* EXERCISE DESCRIPTION *
From the first line of the data below through the line bearing "from mathutils import Vector, Matrix", reproduce each line exactly; do not include pictures.

======== RECORDS FOR THIS EXERCISE ========

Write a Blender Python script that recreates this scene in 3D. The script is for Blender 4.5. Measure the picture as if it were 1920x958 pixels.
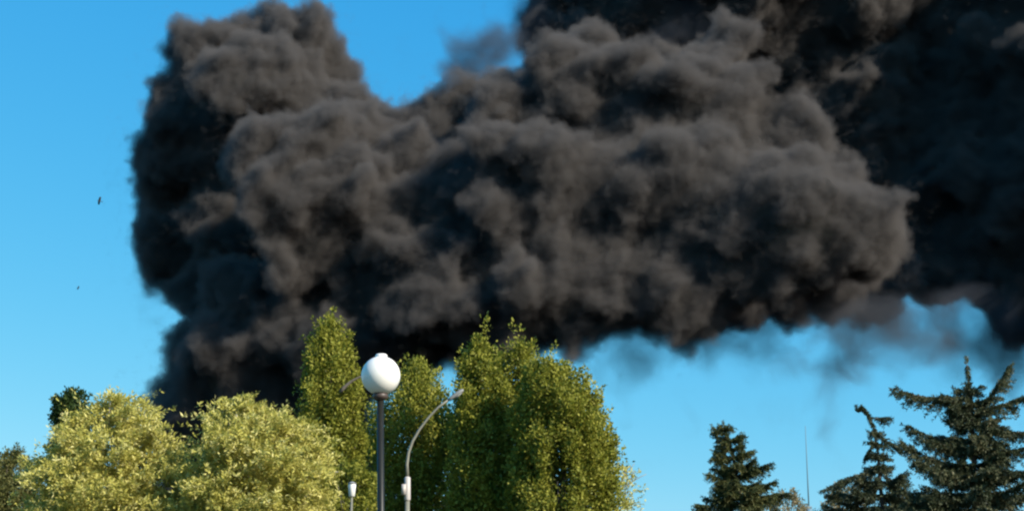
import bpy, bmesh, math, random
import numpy as np
from mathutils import Vector, Matrix

# ------------------------------------------------------------------ clear
for o in list(bpy.data.objects):
    bpy.data.objects.remove(o)
sc = bpy.context.scene
COL = sc.collection
RNG = np.random.default_rng(11)
random.seed(11)

# ------------------------------------------------------------------ camera
W0, H0, F = 1920.0, 958.0, 2638.0          # photograph size and focal length in its pixels
PITCH = math.radians(15.7)
EYE = 1.6
cam_d = bpy.data.cameras.new('camera')
cam_d.sensor_width = 36.0
cam_d.lens = 36.0 * F / W0
cam_d.clip_start = 0.1
cam_d.clip_end = 20000
cam = bpy.data.objects.new('camera', cam_d)
cam.location = (0, 0, EYE)
cam.rotation_euler = (math.pi / 2 + PITCH, 0, 0)
COL.objects.link(cam)
sc.camera = cam

# ------------------------------------------------------------------ sky
SUN_EL, SUN_AZ = math.radians(31), math.radians(55)   # azimuth measured from straight behind the camera towards its right
sun_dir = Vector((math.sin(SUN_AZ) * math.cos(SUN_EL), -math.cos(SUN_AZ) * math.cos(SUN_EL), math.sin(SUN_EL)))
world = bpy.data.worlds.new('World')
sc.world = world
world.use_nodes = True
wn, wl = world.node_tree.nodes, world.node_tree.links
wn.clear()
sky = wn.new('ShaderNodeTexSky')
sky.sky_type = 'NISHITA'
sky.sun_disc = False
sky.sun_elevation = SUN_EL
sky.sun_rotation = math.atan2(sun_dir.x, sun_dir.y)
sky.altitude = 200
sky.air_density = 1.0
sky.dust_density = 0.3
sky.ozone_density = 2.0
# the camera's strong colour rendering of the whole sky: one power and gain per channel, the same in every direction
sep = wn.new('ShaderNodeSeparateColor')
cmb = wn.new('ShaderNodeCombineColor')
wl.new(sky.outputs[0], sep.inputs[0])
for k, (gain, power) in enumerate(((0.25, 1.5), (1.70, 0.60), (3.95, 0.25))):
    pw = wn.new('ShaderNodeMath'); pw.operation = 'POWER'; pw.inputs[1].default_value = power
    ml = wn.new('ShaderNodeMath'); ml.operation = 'MULTIPLY'; ml.inputs[1].default_value = gain
    wl.new(sep.outputs[k], pw.inputs[0]); wl.new(pw.outputs[0], ml.inputs[0]); wl.new(ml.outputs[0], cmb.inputs[k])
bgd = wn.new('ShaderNodeBackground')
bgd.inputs['Strength'].default_value = 0.1
wo = wn.new('ShaderNodeOutputWorld')
wl.new(cmb.outputs[0], bgd.inputs['Color'])
wl.new(bgd.outputs[0], wo.inputs['Surface'])

# ------------------------------------------------------------------ sun
sd = bpy.data.lights.new('sun', 'SUN')
sd.energy = 5.0
sd.angle = math.radians(0.5)
sd.color = (1.0, 0.93, 0.82)
so = bpy.data.objects.new('sun', sd)
so.rotation_euler = sun_dir.to_track_quat('Z', 'Y').to_euler()
so.location = (20, -20, 40)
COL.objects.link(so)

# ------------------------------------------------------------------ exposure and sampling
sc.view_settings.view_transform = 'Standard'
sc.view_settings.look = 'None'
sc.view_settings.exposure = 0.585
sc.view_settings.gamma = 1.0
sc.cycles.volume_bounces = 0
sc.cycles.volume_step_rate = 2.0
sc.cycles.max_bounces = 5
sc.cycles.diffuse_bounces = 2
sc.cycles.transparent_max_bounces = 8
sc.cycles.use_denoising = True
sc.cycles.filter_width = 2.3


# ------------------------------------------------------------------ helpers
def at(px, py, Y):
    """the point seen at pixel (px, py) of the photograph at the depth Y in metres in front of the camera"""
    u, v = (px - W0 / 2) / F, (H0 / 2 - py) / F
    d = Vector((u, math.cos(PITCH) - v * math.sin(PITCH), math.sin(PITCH) + v * math.cos(PITCH)))
    t = Y / d.y
    return Vector((d.x * t, Y, EYE + d.z * t))


def mpp(px, py, Y):
    """metres per photograph pixel at that point"""
    return (at(px + 1, py, Y) - at(px, py, Y)).length


def tag(o, label=None, cat=None, group=None, kind=None):
    if label: o['label'] = label
    if cat: o['category'] = cat
    if group: o['group'] = group
    if kind: o['kind'] = kind
    return o


def empty(name, loc=(0, 0, 0)):
    o = bpy.data.objects.new(name, None)
    o.location = loc
    o.empty_display_size = 0.3
    COL.objects.link(o)
    return o


def link_mesh(name, me, mat=None, parent=None):
    o = bpy.data.objects.new(name, me)
    if mat is not None:
        me.materials.clear()
        me.materials.append(mat)
    COL.objects.link(o)
    if parent is not None:
        o.parent = parent
        o.matrix_parent_inverse = parent.matrix_basis.inverted()
    return o


def new_mat(name):
    m = bpy.data.materials.new(name)
    m.use_nodes = True
    m.node_tree.nodes.clear()
    return m, m.node_tree.nodes, m.node_tree.links


# ================================================================== SMOKE
def gn_tree(name):
    t = bpy.data.node_groups.new(name, 'GeometryNodeTree')
    t.interface.new_socket('Geometry', in_out='INPUT', socket_type='NodeSocketGeometry')
    t.interface.new_socket('Geometry', in_out='OUTPUT', socket_type='NodeSocketGeometry')
    return t, t.nodes.new('NodeGroupInput'), t.nodes.new('NodeGroupOutput')


def billow_mesh(pts, rad, voxel, warps):
    """one closed skin round all the puffs (points with radii), its surface stirred by noise"""
    me = bpy.data.meshes.new('puffs')
    me.vertices.add(len(pts))
    me.vertices.foreach_set('co', np.asarray(pts, np.float32).ravel())
    a = me.attributes.new('rad', 'FLOAT', 'POINT')
    a.data.foreach_set('value', np.asarray(rad, np.float32))
    tmp = bpy.data.objects.new('puffs', me)
    COL.objects.link(tmp)
    t, gi, go = gn_tree('billow')
    n, l = t.nodes, t.links
    na = n.new('GeometryNodeInputNamedAttribute'); na.data_type = 'FLOAT'; na.inputs['Name'].default_value = 'rad'
    mp = n.new('GeometryNodeMeshToPoints'); mp.mode = 'VERTICES'
    l.new(gi.outputs[0], mp.inputs['Mesh'])
    l.new(na.outputs[0], mp.inputs['Radius'])
    pv = n.new('GeometryNodePointsToVolume'); pv.resolution_mode = 'VOXEL_SIZE'
    pv.inputs['Voxel Size'].default_value = voxel
    pv.inputs['Density'].default_value = 1.0
    l.new(mp.outputs[0], pv.inputs['Points'])
    l.new(na.outputs[0], pv.inputs['Radius'])
    vm = n.new('GeometryNodeVolumeToMesh'); vm.resolution_mode = 'GRID'
    vm.inputs['Threshold'].default_value = 0.1
    l.new(pv.outputs[0], vm.inputs['Volume'])
    g = vm.outputs[0]
    # soften the creases between neighbouring puffs a little
    pos = n.new('GeometryNodeInputPosition')
    bl = n.new('GeometryNodeBlurAttribute'); bl.data_type = 'FLOAT_VECTOR'; bl.inputs['Iterations'].default_value = 2
    l.new(pos.outputs[0], [s for s in bl.inputs if s.type == 'VECTOR' and s.enabled][0])
    sp = n.new('GeometryNodeSetPosition')
    l.new(g, sp.inputs['Geometry']); l.new([s for s in bl.outputs if s.enabled][0], sp.inputs['Position'])
    g = sp.outputs[0]
    for scale, amp, det in warps:
        p2 = n.new('GeometryNodeInputPosition')
        nz = n.new('ShaderNodeTexNoise'); nz.inputs['Scale'].default_value = scale; nz.inputs['Detail'].default_value = det
        l.new(p2.outputs[0], nz.inputs['Vector'])
        sb = n.new('ShaderNodeVectorMath'); sb.operation = 'SUBTRACT'; sb.inputs[1].default_value = (.5, .5, .5)
        l.new(nz.outputs['Color'], sb.inputs[0])
        sm = n.new('ShaderNodeVectorMath'); sm.operation = 'SCALE'; sm.inputs['Scale'].default_value = amp * 2
        l.new(sb.outputs[0], sm.inputs[0])
        s2 = n.new('GeometryNodeSetPosition')
        l.new(g, s2.inputs['Geometry']); l.new(sm.outputs[0], s2.inputs['Offset'])
        g = s2.outputs[0]
    ss = n.new('GeometryNodeSetShadeSmooth'); l.new(g, ss.inputs[0])
    l.new(ss.outputs[0], go.inputs[0])
    md = tmp.modifiers.new('gn', 'NODES'); md.node_group = t
    dg = bpy.context.evaluated_depsgraph_get()
    out = bpy.data.meshes.new_from_object(tmp.evaluated_get(dg))
    bpy.data.objects.remove(tmp); bpy.data.meshes.remove(me)
    return out


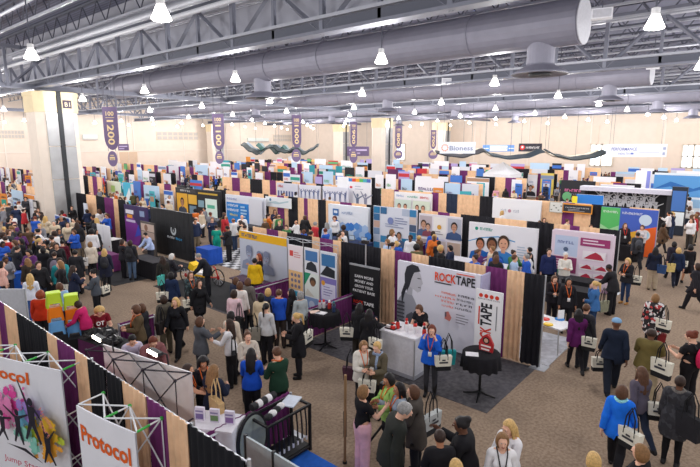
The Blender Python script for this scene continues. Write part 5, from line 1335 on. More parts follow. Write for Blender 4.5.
dark_ = mat('#2a2430', .5); whitebar = mat('#e9ebee', .4); greenj = mat('#3fae4a', .5)
def ghost(p, w, h):
    p.rect(.1*w, .35*h, .32*w, .5*h, '#e9d9de'); p.rect(.62*w, .55*h, .2*w, .26*h, '#ead4b4'); p.rect(.55*w, .32*h, .38*w, .2*h, '#e9b8bc'); lines(p, .14*w, .62*h, .24*w, 5, .05*h, .014*h, '#c9bcc8'); p.scrib(4, .2*w, .7*h, .06*h, '#cbbfcb', .18*w)
popup(3.62, 7.45, PI/2+.18, 2.15, 2.28, .32, 3, 3, mat('#fbf8fb', .7, 0, .02, 2), dark_, dark_, 'white fabric pop-up wall with a black lattice frame, seen over the drapes', ghost)
def jump(p, w, h):
    p.text('Protocol', 1.08, 1.95, .20, '#e8641e', 1.42, bold=.03)
    r_ = random.Random(5)
    for (cx, cz, r0, c) in ((2.0, 1.42, .22, '#e64aa4'), (2.25, 1.58, .18, '#ee6ab4'), (1.9, 1.35, .2, '#f08cc4'), (2.42, 1.4, .2, '#7cc4e8'), (2.6, 1.55, .16, '#a88ad8'), (2.75, 1.25, .2, '#c9dc4a'), (2.95, 1.35, .24, '#f2c23a'), (3.02, 1.0, .2, '#f0a83a'), (2.55, 1.1, .2, '#8cd0c0')):
        for k in range(16):
            bx, bz, q, ph = cx+r_.gauss(0, .12), cz+r_.gauss(0, .13), r0*r_.uniform(.06, .55), r_.uniform(0, 6)
            p.poly([(bx+q*(1+.38*math.sin(5*t+ph)*math.sin(3*t))*math.cos(t), bz+q*(1+.38*math.sin(5*t+ph)*math.sin(3*t))*math.sin(t)) for t in [2*PI*i/20 for i in range(20)]], c)
    ink = '#1f2030'
    def jumper(x, z, s, arms_, legs_):
        p.circ(x, z+.40*s, .055*s, ink, .065*s); p.poly([(x-.08*s, z+.33*s), (x+.08*s, z+.33*s), (x+.06*s, z+.05*s), (x-.06*s, z+.05*s)], ink)
        for (a, L_, w0, ox, oz) in arms_+legs_:
            bx, bz = x+ox*s, z+oz*s; ex, ez = bx+L_*s*math.cos(a), bz+L_*s*math.sin(a); nx, nz = -math.sin(a)*w0*s, math.cos(a)*w0*s
            p.poly([(bx-nx, bz-nz), (ex-nx*.5, ez-nz*.5), (ex+nx*.5, ez+nz*.5), (bx+nx, bz+nz)], ink)
    jumper(2.02, 1.14, .80, [(2.8, .30, .03, -.06, .31), (.2, .24, .03, .06, .31)], [(-1.1, .26, .045, 0, .07), (-2.2, .26, .045, 0, .07)])
    jumper(2.40, 1.22, .84, [(2.6, .34, .03, -.06, .31), (.4, .26, .03, .06, .31)], [(-1.3, .32, .045, .02, .07), (-1.9, .30, .045, -.02, .07)])
    jumper(2.74, 1.38, 1.05, [(1.95, .42, .026, -.05, .32), (-.9, .25, .024, .06, .31)], [(-1.2, .34, .045, .02, .07), (-2.0, .32, .04, -.02, .07)])
    jumper(3.03, 1.0, .8, [(1.7, .36, .028, -.04, .31), (.9, .28, .028, .05, .31)], [(-1.1, .32, .04, .02, .07), (-1.9, .3, .04, -.02, .07)])
    p.poly([(2.1, .98), (2.5, .93), (2.9, .80), (2.55, .98)], ink)
    p.text('Jump Start', 2.0, .66, .10, '#c8506a', .85, bold=.01); p.text('Healthy', 2.93, 1.72, .09, '#e88a8a', .36, rot=-.9); p.text('Start', 2.90, 1.50, .09, '#e88a8a', .28, rot=-.9)
fabw = mat('#e9eaf2', .7, 0, .03, 2)
popup(2.06, 9.44, R(-73), 3.2, 2.3, .42, 4, 3, fabw, whitebar, greenj, 'big white curved pop-up wall with orange title and paint-splashed jumping silhouettes', jump, curve=.06)
def prot2(p, w, h):
    p.text('Protocol', .06*w, .80*h, .10*h, '#e8641e', .86*w, bold=.03); p.circ(.78*w, .62*h, .09*w, '#ee6ab4'); p.circ(.7*w, .56*h, .06*w, '#e64aa4'); p.circ(.88*w, .58*h, .05*w, '#8a7ad0'); p.figure(.85*w, .25*h, .45*h, '#1f2030', 1.3, .6, .06); p.figure(.6*w, .2*h, .42*h, '#1f2030', 1.0, .9, .1); p.circ(.5*w, .4*h, .1*w, '#f2c23a')
popup(2.36, 6.06, R(-81), 1.22, 2.3, .38, 2, 3, fabw, whitebar, greenj, 'narrower white pop-up wall with the same orange title, right of the splashed one', prot2, curve=.02)
# grey panels, mirror, strap rack
def gpan(o):
    for k in range(2): MB().box((-.3+.62*k, 0, .77), (.58, .03, 1.46), mat('#b4c0c6', .5)).obj('leaf_panel', o)
    b = MB()
    for x_ in (-.6, .01, .63): b.box((x_, 0, .76), (.04, .05, 1.52), mat('#3a3c40', .5))
    b.obj('frame_post', o)
item('folding_screen', 'pale grey two-leaf screen with dark posts beside the strap rack', 'screen', 4.05, 4.85, 0, gpan, -PI/2)
def wbo(o):
    MB().box((0, 0, .98), (2.4, .04, 1.9), mat('#b9bcc4', .5)).obj('panel', o); b = MB()
    for x_ in (-1.2, .25, 1.2): b.box((x_, -.03, .98), (.03, .03, 1.92), mat('#9a9da4', .5))
    b.obj('frame_post', o)
item('panel_wall', 'plain grey panel wall behind the drapes at the left edge', 'panel', 3.28, 15.52, 0, wbo, -HEAD)
def mirr(o):
    MB().prism([(.36*math.cos(2*PI*i/28), .55+.5*math.sin(2*PI*i/28)) for i in range(28)], -.02, .02, mat('#26262a', .5)).obj('rim', o)
    MB().prism([(.31*math.cos(2*PI*i/28), .55+.45*math.sin(2*PI*i/28)) for i in range(28)], -.026, -.018, mat('#9aa49f', .25, .1, .05)).obj('mirror_glass', o)  # mirror's pale grey-green reflection put into the glass colour as a mostly diffuse tone
    MB().box((0, 0, .03), (.5, .3, .05), mat('#26262a', .5)).obj('base', o)
item('oval_mirror', 'oval dark-rimmed mirror leaning on the low purple rail', 'mirror', 4.98, 6.52, 0, mirr, .1)
o = thing('strap_rack', 'black metal rack hung with dark straps in front of the low purple rail', 'rack', (5.5, 6.36, 0), 0)
rk = mat('#1b1b1e', .5)
for x_ in (-.5, .5):
    for y_ in (-.25, .25): MB().box((x_, y_, .47), (.045, .045, .94), rk).obj('upright', o)
b = MB()
for z in (.08, .92):
    for y_ in (-.25, .25): b.box((0, y_, z), (1.0, .04, .04), rk)
    for x_ in (-.5, .5): b.box((x_, 0, z), (.04, .5, .04), rk)
b.obj('rail', o); MB().box((0, 0, .1), (.96, .46, .03), rk).obj('shelf', o)
for k in range(8):
    q = MB().tube([(-.4+.11*k, -.26, .92), (-.41+.11*k, -.3, .66), (-.38+.11*k, -.27, .36)], .016, rk, 5).obj('strap', o); MB().box((-.38+.11*k, -.27, .32), (.03, .02, .09), mat('#d8d6da', .5)).obj('white_tip', q)
for k in range(4): MB().ell((-.34+.13*k, -.08+.04*k, .98), (.09, .07, .06), mat('#e4e2e4' if k % 2 else '#232327', .6), 10, 6).obj('padded_cuff', o)
def roll(o):
    for k in range(5): MB().tube([(-.3+.12*k, 0, .07), (-.19+.12*k, 0, .07)], .07, mat('#e6e4e6' if k % 2 else '#232327', .6), 14).obj('roll_band', o)
item('foam_roll', 'black and white banded roll lying on the low purple rail', 'roll', 5.42, 6.72, .95, roll, .1)
item('paper_pad', 'pale printed papers lying on top of the strap rack', 'papers', 5.82, 6.42, .945, lambda o: (MB().box((0, 0, .01), (.4, .28, .02), mat('#cfd6e4', .5)).obj('sheet', o),), .4)
# easel and tripod by the woman in pink trousers
def easel(o):
    wd = mat('#8a6a48', .6); MB().tube([(0, 0, 0), (.02, 0, 1.7)], .025, wd, 8).obj('wooden_pole', o); MB().box((.03, .02, .75), (.05, .04, .5), rk).obj('dark_grip', o)
    MB().lathe([(.04, 0), (.04, .04)], rk, 10).obj('rubber_foot', o)
item('walking_pole', 'tall wooden pole held upright beside the woman in pink trousers', 'pole', 6.12, 5.35, 0, easel)
def tripod(o):
    MB().tube([(0, 0, .5), (0, 0, 1.35)], .035, rk, 8).obj('column_post', o)
    for k in range(3): a = k*2.1+.3; q = MB().tube([(0, 0, .62), (.45*math.cos(a), .45*math.sin(a), .02)], .022, rk, 6).obj('leg', o); MB().ell((.45*math.cos(a), .45*math.sin(a), .03), (.04, .04, .03), mat('#e4e4e6', .5), 8, 5).obj('white_foot', q)
    MB().box((0, 0, 1.38), (.16, .1, .12), rk).obj('head', o)
item('tripod', 'black tripod stand with white feet between the pink-trousered and green-jacketed women', 'tripod', 6.78, 4.98, 0, tripod)
# colour card table
o = thing('card_table', 'folding table with red, blue and yellow discs near the drape end', 'table', (13.75, 4.45, 0), PI/2-.25)
MB().box((0, 0, .76), (1.25, .75, .04), mat('#ecebee', .4)).obj('tabletop', o)
for x_ in (-.55, .55):
    for y_ in (-.3, .3): MB().tube([(x_, y_, 0), (x_*.96, y_, .74)], .018, postm, 6).obj('leg', o)
for k, (dx, dy, c, n_) in enumerate(((.05, .10, '#d83a2e', 'red'), (.30, -.22, '#2f86d0', 'blue'), (-.32, -.12, '#f0c824', 'yellow'), (-.25, .38, '#3aa4dc', 'pale blue'))):
    item('colour_disc', '%s round card on the folding table near the drape end' % n_, 'disc', 13.75+dx, 4.45+dy, .78, lambda o, c=c: MB().lathe([(.13, 0), (.13, .02), (.10, .03)], mat(c, .4), 18).obj('disc', o), 0, 'coloured discs on the folding table')
item('card_stand', 'small upright white card on the folding table with coloured discs', 'card', 14.05, 4.2, .78, lambda o: MB().box((0, 0, .14), (.2, .02, .28), mat('#f0eff2', .5)).obj('card', o), -.6)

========

* TASK OUTPUT *
Write a Blender Python script that recreates this scene in 3D. The script is for Blender 4.5. Measure the picture as if it were 1920x958 pixels.
import bpy, bmesh, math, random
import numpy as np
from mathutils import Vector, Matrix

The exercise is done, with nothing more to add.